[DATA]:
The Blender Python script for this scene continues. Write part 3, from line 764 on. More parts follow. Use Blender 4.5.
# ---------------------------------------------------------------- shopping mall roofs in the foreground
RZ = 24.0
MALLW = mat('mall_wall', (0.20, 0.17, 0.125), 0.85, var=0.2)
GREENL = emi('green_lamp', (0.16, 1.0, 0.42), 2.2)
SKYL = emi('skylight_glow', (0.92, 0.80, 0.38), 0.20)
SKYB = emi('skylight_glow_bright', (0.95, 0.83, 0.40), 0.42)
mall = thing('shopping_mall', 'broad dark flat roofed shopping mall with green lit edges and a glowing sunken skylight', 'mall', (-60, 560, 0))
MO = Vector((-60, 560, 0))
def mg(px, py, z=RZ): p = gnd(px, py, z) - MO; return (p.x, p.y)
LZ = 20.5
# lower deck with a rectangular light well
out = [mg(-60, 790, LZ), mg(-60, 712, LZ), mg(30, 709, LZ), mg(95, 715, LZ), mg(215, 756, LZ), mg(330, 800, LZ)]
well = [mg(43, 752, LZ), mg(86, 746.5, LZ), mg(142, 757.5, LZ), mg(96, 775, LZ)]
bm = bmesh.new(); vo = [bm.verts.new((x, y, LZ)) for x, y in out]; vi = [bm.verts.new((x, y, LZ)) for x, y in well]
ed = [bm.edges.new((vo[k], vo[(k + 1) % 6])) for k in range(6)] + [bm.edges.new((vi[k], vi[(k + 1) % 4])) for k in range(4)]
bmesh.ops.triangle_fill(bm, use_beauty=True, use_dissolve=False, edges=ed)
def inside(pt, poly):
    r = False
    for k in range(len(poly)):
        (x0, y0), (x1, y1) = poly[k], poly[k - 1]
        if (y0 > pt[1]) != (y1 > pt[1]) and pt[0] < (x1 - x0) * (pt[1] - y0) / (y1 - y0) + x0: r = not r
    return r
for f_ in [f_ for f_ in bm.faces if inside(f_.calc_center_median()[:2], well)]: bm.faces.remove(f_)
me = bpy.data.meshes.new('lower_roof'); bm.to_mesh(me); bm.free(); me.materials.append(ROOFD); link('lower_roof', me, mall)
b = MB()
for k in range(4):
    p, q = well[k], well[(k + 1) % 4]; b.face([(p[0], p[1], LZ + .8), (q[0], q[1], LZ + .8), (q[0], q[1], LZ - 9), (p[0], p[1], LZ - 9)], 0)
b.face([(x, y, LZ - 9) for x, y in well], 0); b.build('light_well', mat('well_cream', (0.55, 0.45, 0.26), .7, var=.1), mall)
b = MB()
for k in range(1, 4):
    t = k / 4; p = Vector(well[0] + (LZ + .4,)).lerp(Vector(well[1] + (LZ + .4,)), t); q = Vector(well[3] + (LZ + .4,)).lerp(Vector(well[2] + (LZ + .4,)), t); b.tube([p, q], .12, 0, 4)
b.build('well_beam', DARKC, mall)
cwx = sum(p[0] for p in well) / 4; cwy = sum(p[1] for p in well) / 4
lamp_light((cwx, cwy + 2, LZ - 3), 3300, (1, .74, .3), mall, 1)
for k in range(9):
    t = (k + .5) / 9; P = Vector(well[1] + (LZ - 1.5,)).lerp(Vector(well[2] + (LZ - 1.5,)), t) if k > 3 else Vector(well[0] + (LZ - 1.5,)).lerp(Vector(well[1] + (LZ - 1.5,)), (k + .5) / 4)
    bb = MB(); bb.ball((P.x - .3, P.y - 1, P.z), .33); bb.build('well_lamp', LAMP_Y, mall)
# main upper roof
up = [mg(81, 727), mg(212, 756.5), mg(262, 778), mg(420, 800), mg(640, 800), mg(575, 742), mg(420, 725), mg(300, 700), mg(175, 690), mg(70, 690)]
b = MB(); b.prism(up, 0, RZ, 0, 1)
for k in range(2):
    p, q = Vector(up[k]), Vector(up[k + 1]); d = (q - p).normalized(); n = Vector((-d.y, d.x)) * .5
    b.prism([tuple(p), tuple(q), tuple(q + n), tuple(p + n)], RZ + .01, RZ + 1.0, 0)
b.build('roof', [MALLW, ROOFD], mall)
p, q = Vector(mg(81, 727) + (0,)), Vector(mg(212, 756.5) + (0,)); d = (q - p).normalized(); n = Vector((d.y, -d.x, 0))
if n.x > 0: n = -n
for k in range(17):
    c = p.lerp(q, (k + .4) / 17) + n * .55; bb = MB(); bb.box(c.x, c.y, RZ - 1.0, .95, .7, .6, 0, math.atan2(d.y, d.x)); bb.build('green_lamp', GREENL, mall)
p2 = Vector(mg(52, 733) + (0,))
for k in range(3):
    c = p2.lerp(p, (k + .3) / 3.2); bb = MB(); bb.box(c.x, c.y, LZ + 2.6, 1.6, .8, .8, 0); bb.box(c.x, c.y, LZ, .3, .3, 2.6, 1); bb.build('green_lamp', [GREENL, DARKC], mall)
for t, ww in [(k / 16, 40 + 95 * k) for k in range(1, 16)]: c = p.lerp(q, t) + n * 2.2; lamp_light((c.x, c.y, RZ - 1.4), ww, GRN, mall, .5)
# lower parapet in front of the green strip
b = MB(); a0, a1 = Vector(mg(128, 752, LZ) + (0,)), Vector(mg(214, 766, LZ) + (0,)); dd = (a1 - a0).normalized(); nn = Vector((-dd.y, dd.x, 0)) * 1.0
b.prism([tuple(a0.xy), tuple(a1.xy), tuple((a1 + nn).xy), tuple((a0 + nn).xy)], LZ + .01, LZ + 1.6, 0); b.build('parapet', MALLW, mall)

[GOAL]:
Repeat the listing exactly, from its first line to its last.

[RESULT OF THIS EXERCISE]:
The Blender Python script for this scene continues. Write part 3, from line 764 on. More parts follow. Use Blender 4.5.
# ---------------------------------------------------------------- shopping mall roofs in the foreground
RZ = 24.0
MALLW = mat('mall_wall', (0.20, 0.17, 0.125), 0.85, var=0.2)
GREENL = emi('green_lamp', (0.16, 1.0, 0.42), 2.2)
SKYL = emi('skylight_glow', (0.92, 0.80, 0.38), 0.20)
SKYB = emi('skylight_glow_bright', (0.95, 0.83, 0.40), 0.42)
mall = thing('shopping_mall', 'broad dark flat roofed shopping mall with green lit edges and a glowing sunken skylight', 'mall', (-60, 560, 0))
MO = Vector((-60, 560, 0))
def mg(px, py, z=RZ): p = gnd(px, py, z) - MO; return (p.x, p.y)
LZ = 20.5
# lower deck with a rectangular light well
out = [mg(-60, 790, LZ), mg(-60, 712, LZ), mg(30, 709, LZ), mg(95, 715, LZ), mg(215, 756, LZ), mg(330, 800, LZ)]
well = [mg(43, 752, LZ), mg(86, 746.5, LZ), mg(142, 757.5, LZ), mg(96, 775, LZ)]
bm = bmesh.new(); vo = [bm.verts.new((x, y, LZ)) for x, y in out]; vi = [bm.verts.new((x, y, LZ)) for x, y in well]
ed = [bm.edges.new((vo[k], vo[(k + 1) % 6])) for k in range(6)] + [bm.edges.new((vi[k], vi[(k + 1) % 4])) for k in range(4)]
bmesh.ops.triangle_fill(bm, use_beauty=True, use_dissolve=False, edges=ed)
def inside(pt, poly):
    r = False
    for k in range(len(poly)):
        (x0, y0), (x1, y1) = poly[k], poly[k - 1]
        if (y0 > pt[1]) != (y1 > pt[1]) and pt[0] < (x1 - x0) * (pt[1] - y0) / (y1 - y0) + x0: r = not r
    return r
for f_ in [f_ for f_ in bm.faces if inside(f_.calc_center_median()[:2], well)]: bm.faces.remove(f_)
me = bpy.data.meshes.new('lower_roof'); bm.to_mesh(me); bm.free(); me.materials.append(ROOFD); link('lower_roof', me, mall)
b = MB()
for k in range(4):
    p, q = well[k], well[(k + 1) % 4]; b.face([(p[0], p[1], LZ + .8), (q[0], q[1], LZ + .8), (q[0], q[1], LZ - 9), (p[0], p[1], LZ - 9)], 0)
b.face([(x, y, LZ - 9) for x, y in well], 0); b.build('light_well', mat('well_cream', (0.55, 0.45, 0.26), .7, var=.1), mall)
b = MB()
for k in range(1, 4):
    t = k / 4; p = Vector(well[0] + (LZ + .4,)).lerp(Vector(well[1] + (LZ + .4,)), t); q = Vector(well[3] + (LZ + .4,)).lerp(Vector(well[2] + (LZ + .4,)), t); b.tube([p, q], .12, 0, 4)
b.build('well_beam', DARKC, mall)
cwx = sum(p[0] for p in well) / 4; cwy = sum(p[1] for p in well) / 4
lamp_light((cwx, cwy + 2, LZ - 3), 3300, (1, .74, .3), mall, 1)
for k in range(9):
    t = (k + .5) / 9; P = Vector(well[1] + (LZ - 1.5,)).lerp(Vector(well[2] + (LZ - 1.5,)), t) if k > 3 else Vector(well[0] + (LZ - 1.5,)).lerp(Vector(well[1] + (LZ - 1.5,)), (k + .5) / 4)
    bb = MB(); bb.ball((P.x - .3, P.y - 1, P.z), .33); bb.build('well_lamp', LAMP_Y, mall)
# main upper roof
up = [mg(81, 727), mg(212, 756.5), mg(262, 778), mg(420, 800), mg(640, 800), mg(575, 742), mg(420, 725), mg(300, 700), mg(175, 690), mg(70, 690)]
b = MB(); b.prism(up, 0, RZ, 0, 1)
for k in range(2):
    p, q = Vector(up[k]), Vector(up[k + 1]); d = (q - p).normalized(); n = Vector((-d.y, d.x)) * .5
    b.prism([tuple(p), tuple(q), tuple(q + n), tuple(p + n)], RZ + .01, RZ + 1.0, 0)
b.build('roof', [MALLW, ROOFD], mall)
p, q = Vector(mg(81, 727) + (0,)), Vector(mg(212, 756.5) + (0,)); d = (q - p).normalized(); n = Vector((d.y, -d.x, 0))
if n.x > 0: n = -n
for k in range(17):
    c = p.lerp(q, (k + .4) / 17) + n * .55; bb = MB(); bb.box(c.x, c.y, RZ - 1.0, .95, .7, .6, 0, math.atan2(d.y, d.x)); bb.build('green_lamp', GREENL, mall)
p2 = Vector(mg(52, 733) + (0,))
for k in range(3):
    c = p2.lerp(p, (k + .3) / 3.2); bb = MB(); bb.box(c.x, c.y, LZ + 2.6, 1.6, .8, .8, 0); bb.box(c.x, c.y, LZ, .3, .3, 2.6, 1); bb.build('green_lamp', [GREENL, DARKC], mall)
for t, ww in [(k / 16, 40 + 95 * k) for k in range(1, 16)]: c = p.lerp(q, t) + n * 2.2; lamp_light((c.x, c.y, RZ - 1.4), ww, GRN, mall, .5)
# lower parapet in front of the green strip
b = MB(); a0, a1 = Vector(mg(128, 752, LZ) + (0,)), Vector(mg(214, 766, LZ) + (0,)); dd = (a1 - a0).normalized(); nn = Vector((-dd.y, dd.x, 0)) * 1.0
b.prism([tuple(a0.xy), tuple(a1.xy), tuple((a1 + nn).xy), tuple((a0 + nn).xy)], LZ + .01, LZ + 1.6, 0); b.build('parapet', MALLW, mall)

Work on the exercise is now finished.